My Order was founded to preach, most especially to the unchurched. One things has become utterly clear to me: if we are to evangelize our world, we must mobilize our
laity. I cannot afford to think of the laity as a chaotic agglomeration of personal and pastoral "needs"; they must be my collaborators in a common work. Having met Sherry—and so many others in our parish and beyond with whom I have begun the adventure of a real collaboration—I am happy to report that "needs" are no longer our agenda. Our laity have been endowed with supernatural gifts which, from a pastor's point of view, are ripe for the harvest. We are to work together, not simply to administer and maintain our parishes, but to bring Christ to the world.

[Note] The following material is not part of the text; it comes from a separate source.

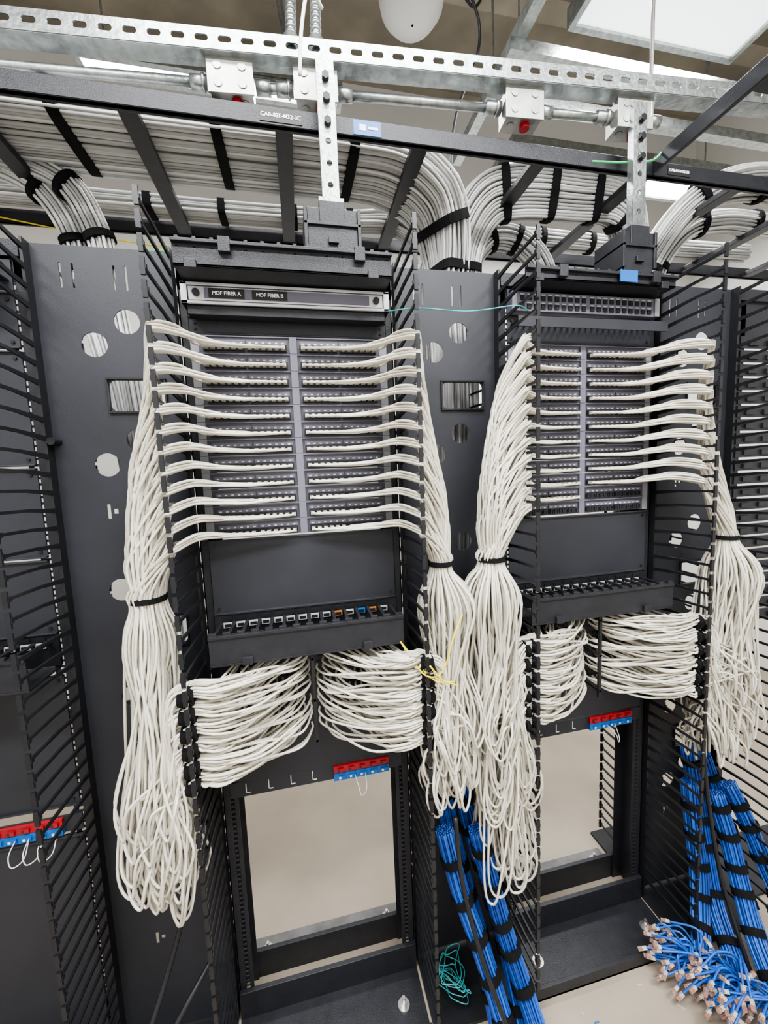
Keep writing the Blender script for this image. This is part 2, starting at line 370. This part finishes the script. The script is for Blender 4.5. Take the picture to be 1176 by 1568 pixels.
# ---------------------------------------------------------------- patch cabling
CR=.0031
def ktab(tab,z):
    if z>=tab[0][0]: return tab[0][1:]
    for a,c in zip(tab,tab[1:]):
        if z>=c[0]:
            t=(a[0]-z)/(a[0]-c[0]); return tuple(a[i]+(c[i]-a[i])*t for i in range(1,len(a)))
    return tab[-1][1:]
def harness(cx,s,rows,tab,tiez,zlo,zhi,lo,hi,strag=0,N=144,gaps=6,sdrop=(.04,.12),fan=1.25):
    """one side of one rack: panel port -> finger gap -> vertical bundle -> slack loop -> lower finger gap -> switch port"""
    g=grp('patch_cable_bundle'); b=MB(); v=MB(); ties=MB()
    xf=cx+s*.27; per=N/rows; idx=0
    low=list(range(N)); 
    low.sort(key=lambda q:q//(N//gaps)+U(-1.2,1.2))
    for i in range(rows):
        zr=Z0-P*i; n=int(round(per*(i+1)))-int(round(per*i))
        for k in range(n):
            kk=k*12/n
            px=cx+s*(.024+.0160*kk+(.006 if kk>=6 else 0))
            oy=(k%4)*.0061; oz=(k//4-1.5)*.0062
            w1=U(-.002,.002)
            pts=[(px,-.012,zr-.009),(px,-.028,zr-.010)]
            pts.append((px+s*.022,-.036-oy*.4,zr-.009+oz*.3))
            rel=abs(px-cx)
            if rel<.09: pts.append((cx+s*.13,-.038-oy*.7+w1*.6,zr-.007+oz*.7+w1))
            if rel<.15: pts.append((cx+s*.195,-.048-oy+w1,zr-.002+oz*.9+w1*.5))
            pts.append((cx+s*.24,-.085-oy,zr+.002+oz))
            pts.append((xf,-.145-oy*1.1,zr-.010+oz))
            ang=idx*2.39996+U(-.12,.12); rho=math.sqrt(idx+.5)*.0034
            def vb(z,f=1.0,j=.0):
                o,r=ktab(tab,z); a=ang+.3*math.sin(z*4+cx*3)
                rr=rho*r*f
                return (cx+s*o+rr*math.cos(a)+U(-j,j),-.115+rr*math.sin(a)+U(-j,j),z)
            zz=zr-.035
            pts.append((xf+s*.018+.25*rho*math.cos(ang),-.15-oy*.5,zr-.028+oz*.6))
            zz=zr-.12
            while zz>tiez+.08:
                pts.append(vb(zz,1,.001)); zz-=.12
            pts.append(vb(tiez+.02,.97)); pts.append(vb(tiez-.02,.97))
            gq=low[idx]; j=gq//(N//gaps); m=gq%(N//gaps)
            zg=1.10-.042*j
            zb=U(zlo,zhi)
            if R()<strag: zb=zlo-U(*sdrop)
            xo=xf+s*U(lo,hi); yo=-.12+U(-.075,.05)
            wdt=U(.016,.036)
            a2=vb(tiez-.12,fan,.004); pts.append(a2)
            zm=(tiez-.12+zb)/2+.03
            pts.append(((a2[0]*.4+xo*.6)+U(-.012,.012),(a2[1]+yo)/2+U(-.012,.012),zm))
            pts.append((xo+s*wdt*.3,yo,zb+.07)); pts.append((xo-s*wdt*.5,yo-.012,zb)); pts.append((xo-s*wdt*1.35,yo-.02,zb+.075))
            xt=xf+s*(.040+U(-.018,.03)); 
            zmm=(zb+.075+zg-.05)/2
            if zg-zb>.2: pts.append((xo*.3+xt*.7-s*wdt*.4+U(-.012,.012),-.165+U(-.02,.02),zmm))
            c4=(m%5)*.0060; c5=(m//5-2)*.0070
            pts.append((xf+s*(.032+U(0,.022)),-.165-c4+.012,zg-.034+c5*.7)); pts.append((xf,-.158-c4+.012,zg-.004+c5*.8))
            pk=(m*7+idx)%12; q=(m//12)%2
            lx=cx+s*(.012+.0172*pk); lz=zg-.006+.008-.016*q
            reach=abs(lx-xf)
            sag=U(.004,.022)
            pts.append((xf-s*min(.055,reach*.3),-.150-c4+U(-.004,.004),zg-.008+c5*1.1))
            if reach>.1: pts.append((xf-s*reach*.55,-.125-c4+U(-.010,.008),zg-sag+c5*.9))
            pts.append((lx+s*min(.03,reach*.2),-.075+U(-.02,.012),lz-sag*.7)); pts.append((lx,-.035,lz-.004)); pts.append((lx,-.010,lz))
            b.tube(cr(pts,6),CR,7,random.choice((0,0,1,2,2)))
            idx+=1
    b.obj('cables',CABS,g,True)
    for i in range(rows):
        zr=Z0-P*i
        for k in range(12):
            px=cx+s*(.024+.0160*k+(.006 if k>=6 else 0)); v.box(px-.0045,px+.0045,-.03,-.014,zr-.0135,zr-.0055)
    v.obj('boots',CABS[1],g)
    t=Vector((0,0,1)); o,r=ktab(tab,tiez)
    rad=math.sqrt(N)*.0034*r*.98+.003
    ties.band(Vector((cx+s*o,-.115,tiez)),t,Vector((1,0,0)),Vector((0,1,0)),rad,rad,.012)
    for j in range(gaps):
        zg=1.10-.042*j
        for dx in (.016,-.004):
            ties.band(Vector((xf+s*dx,-.160,zg-.010-abs(dx)*.6)),Vector((s,0,.45)).normalized(),Vector((0,1,0)),Vector((0,0,1)),.0265,.0200,.013)
    ties.obj('straps',VEL,g,False)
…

G.K. Chesterton once remarked that Darwin's The Origin of the Species is a book which everyone has a vague sense that he or she has read. I fear that the same thing can be said of the documents of the Second Vatican Council: everyone has a vague sense that he or she has read them. We hear of the "spirit" of Vatican II. When, however, we "take up and read" we discover that the council fathers have offered us a blueprint for the work of the Church in the modern world. We discover, for example, that to govern a parish is not merely to administer the community; rather, it is to discern and call up the charisms which are present among the laity in order to commission them for the work of the Church. We discover that there are two essential expressions of Christ's ministry in the Church, equal in dignity: that of the hierarchy and that of the laity. We discover that pastors are not merely to delegate tasks to the laity, but are to collaborate with them (I delegate to a subordinate, but I collaborate with a colleague, an equal). We also discover that there is a great deal of work to be done if our parishes are truly to realize the spirit—and the letter!—of the Council.

This is, very simply, the task which we are setting for ourselves: to implement the teachings of the Council and of Paul VI and John Paul II through a formation program which can be accessible, through every parish and Newman Center, to every Catholic. Then we will see what we can accomplish together.